Asıl alanınız akademisyenlik. Kitapların içinde olsanız da çocuk kitaplarının dünyası oldukça farklı. Bu alanda çalışırken kendi alanınızdan fayda sağladığınız veya birbirinizi beslediğiniz noktalar oldu mu? Bunlar nelerdi?

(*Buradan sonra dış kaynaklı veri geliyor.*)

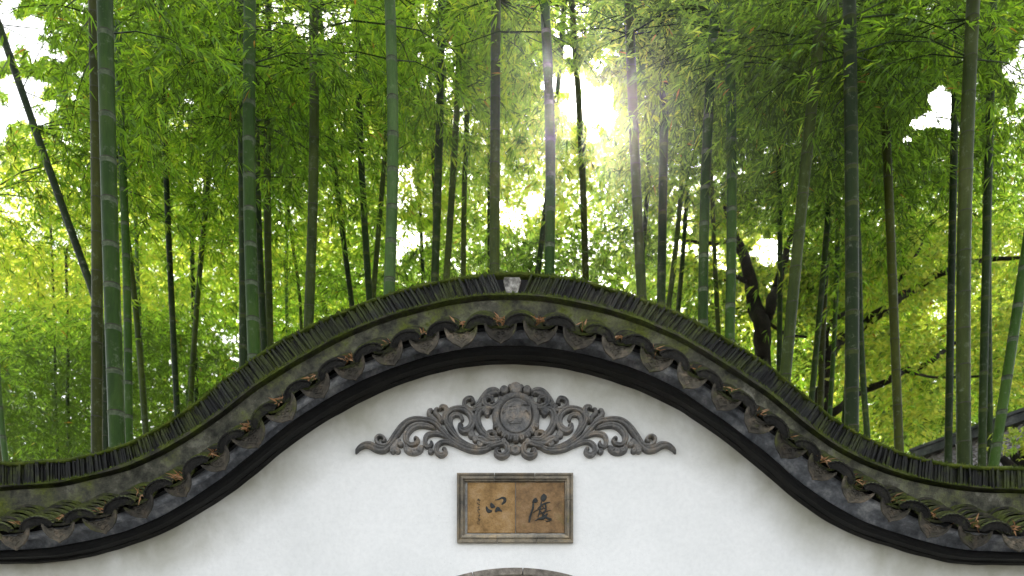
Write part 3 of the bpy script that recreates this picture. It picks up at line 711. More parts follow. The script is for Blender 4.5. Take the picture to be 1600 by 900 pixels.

Akademide olmak, benim için, yazıya en yakın durabileceğim yerde çalışmak anlamına geliyor. Daha fazla, daha büyük anlamlar yüklemiyorum. Ama geçen yıllarla beraber, militarizm gibi, milliyetçilik gibi yetişkinler için bile en sevimsiz, en ağır sayılacak konularda çalıştıkça ve diğer yandan yetişkinler için hiçbiri yayımlanmayan romanlar yazdıkça, çocuk edebiyatının olağanüstü bir tarafını keşfettim.
Peki, ben bu gerçeğe ne zaman uyandım? Bir gün, “Adaletsiz padişahın canavar girsin köşküne” diyen Âşık Mahzuni’yi dinlerken canavarlar etrafımı sardılar. Ve böylece ejderhalar, yattıkları dağ zirvelerinden kalkıp karanlık gecelerin içinden kıvrılarak, hırlayarak, uğuldayarak yazdığım satırların arasına sızdılar…
Size bir hikâye anlatacağım, bana güvenin!